GoldenSource Blog
Risk Exposure Management, financial markets

How Do Financial Markets Stay Steady in a Volatile World?

Advanced trading and data technology, as well as innovation in product offerings, are what keeps financial markets from getting as volatile as world events.

While exchange-traded funds (ETFs) and funds following environmental, social and governance (ESG) principles are contributing to steadier markets, the primary driver is advancements in technology that contribute to efficient markets and superior risk management. In the operations technology realm, efficiencies from automation and digitization reduce manual work, avoid trading errors and make settling trades more efficient. High-frequency trading capability and the greater availability of data are big reasons for this stability. Similarly, front office technology and big data are making for efficient and stable HFT operations.

High-frequency trading often comes under fire and is criticized as a means of creating higher costs for retail investor.
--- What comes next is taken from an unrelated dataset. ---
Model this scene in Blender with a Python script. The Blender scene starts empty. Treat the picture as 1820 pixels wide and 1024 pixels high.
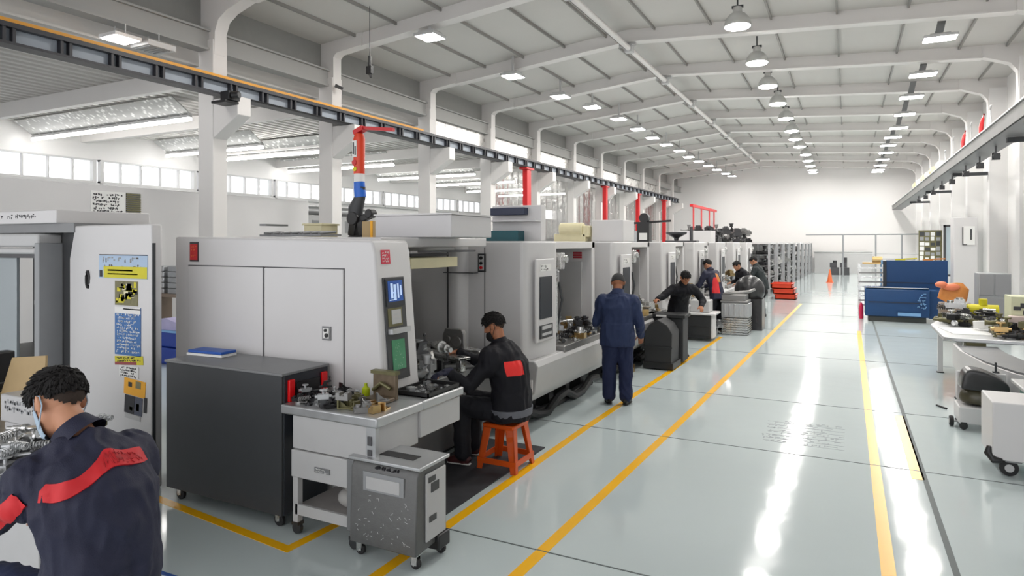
import bpy, bmesh, math, random
from mathutils import Vector, Matrix, Euler, noise
from mathutils.bvhtree import BVHTree
R = math.radians
PI = math.pi
scene = bpy.context.scene
COL = scene.collection

# ------------------------------------------------------------------ materials
MATS = {}
def mat(name, color, rough=0.5, metal=0.0, spec=0.5, emit=None, es=0.0, alpha=1.0, trans=0.0,
        var=0.0, vscale=8.0, bump=0.0, bscale=60.0, rvar=0.0, coat=0.0, stretch=None):
    if name in MATS:
        return MATS[name]
    m = bpy.data.materials.new(name)
    m.use_nodes = True
    nt = m.node_tree
    b = nt.nodes['Principled BSDF']
    c = (color[0], color[1], color[2], 1)
    b.inputs['Base Color'].default_value = c
    b.inputs['Roughness'].default_value = rough
    b.inputs['Metallic'].default_value = metal
    b.inputs['Specular IOR Level'].default_value = spec
    b.inputs['Alpha'].default_value = alpha
    b.inputs['Transmission Weight'].default_value = trans
    b.inputs['Coat Weight'].default_value = coat
    if emit:
        b.inputs['Emission Color'].default_value = (*emit, 1)
        b.inputs['Emission Strength'].default_value = es
    if var or bump or rvar:
        tc = nt.nodes.new('ShaderNodeTexCoord')
        src = tc.outputs['Object']
        if stretch:
            mp = nt.nodes.new('ShaderNodeMapping')
            mp.inputs['Scale'].default_value = stretch
            nt.links.new(src, mp.inputs['Vector'])
            src = mp.outputs['Vector']
    if var or rvar:
        n = nt.nodes.new('ShaderNodeTexNoise')
        n.inputs['Scale'].default_value = vscale
        n.inputs['Detail'].default_value = 5
        nt.links.new(src, n.inputs['Vector'])
    if var:
        mx = nt.nodes.new('ShaderNodeMix')
        mx.data_type = 'RGBA'
        mx.inputs[6].default_value = tuple(max(0, x * (1 - var)) for x in color) + (1,)
        mx.inputs[7].default_value = tuple(min(1, x * (1 + var)) for x in color) + (1,)
        nt.links.new(n.outputs['Fac'], mx.inputs[0])
        nt.links.new(mx.outputs[2], b.inputs['Base Color'])
    if rvar:
        mr = nt.nodes.new('ShaderNodeMapRange')
        mr.inputs['To Min'].default_value = max(0.02, rough - rvar)
        mr.inputs['To Max'].default_value = min(1, rough + rvar)
        nt.links.new(n.outputs['Fac'], mr.inputs['Value'])
        nt.links.new(mr.outputs['Result'], b.inputs['Roughness'])
    if bump:
        n2 = nt.nodes.new('ShaderNodeTexNoise')
        n2.inputs['Scale'].default_value = bscale
        n2.inputs['Detail'].default_value = 3
        nt.links.new(src, n2.inputs['Vector'])
        bp = nt.nodes.new('ShaderNodeBump')
        bp.inputs['Strength'].default_value = bump
        bp.inputs['Distance'].default_value = 0.01
        nt.links.new(n2.outputs['Fac'], bp.inputs['Height'])
        nt.links.new(bp.outputs['Normal'], b.inputs['Normal'])
    MATS[name] = m
    return m

def S(r, g, b):
    f = lambda v: (v / 255 / 12.92) if v / 255 <= 0.04045 else ((v / 255 + 0.055) / 1.055) ** 2.4
    return (f(r), f(g), f(b))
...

However, high-frequency trading is the main reason why retail commissions have trended towards zero cost, and have helped firms like Robinhood see exponential growth. Lower cost trading combined with high-frequency trading provides greater liquidity in equity markets. More liquidity contributes to lower volatility and thus lowers the market impact of global events like the war in Ukraine.

Data as mitigation against financial markets volatility

The more data available to financial markets participants, the easier it is for them to manage risk successfully – particularly the risk of volatility caused by outside factors like geopolitics. Today’s data infrastructure, boosted by greater willingness to use cloud resources and more sophisticated information now available, makes it easier to find ways to contend with a volatile market.

Investors are looking to manage risk and capitalize on opportunities in inflationary environments, and rising interest rates. One potential way to invest is by shorting duration using tools like interest rate futures. Such investors will also be looking for companies that do well in rising price environments. On these fronts and others, mining data helps traders find the signals they need to get an advantage and manage risks. The available data makes it possible to better target what parts of a portfolio need protection from volatility.

ETFs are a former innovation that help absorb shocks. ETFs are a low cost, liquid vehicle that give investors access to broad sectors of the financial markets that were previously limited to large institutional investors. Arriving in 1993, their popularity gradually increased until the 2008 recession, when the growth rates in both assets under management, and products launched, increased dramatically. In the years following, data infrastructure improvements helped make it possible for ETFs to be used as a hedge against volatility. Enterprise data management (EDM), as a method of operations, is a key data operations improvement that gives front offices more informed support for investment decisions, like managing ETFs.

A notable example of this happened in 2015, when fixed-income ETFs facilitated liquidity high yield bond prices began to fall. ETFs give both retail and institutional investors a way to even out market volatility and spread out its impact among a varied range of securities.

ESG & ETFs

Inadvertently, the increased popularity of investment following ESG principles is contributing both to data improvement and to ETFs. Therefore, indirectly, ESG investment activity also protects against volatility in the financial markets.

The need to quantify and evaluate ESG-worthiness is fueling a well-documented demand for data standards that is being addressed globally, in Europe, and in the US. Getting consistent ESG data will have to be addressed, but having more investment and securities data as a result of these efforts would add to the wider variety and greater amount of market data now available—which helps manage risk, of course.

Where funds go hand in hand with generating more sophisticated data, or fund mandates spur data management advances, risk managers are bound to benefit. Data technology advances go a long way toward tempering market volatility, but it’s fundamental investment decisions that take technology the last mile toward a strong defense against volatility.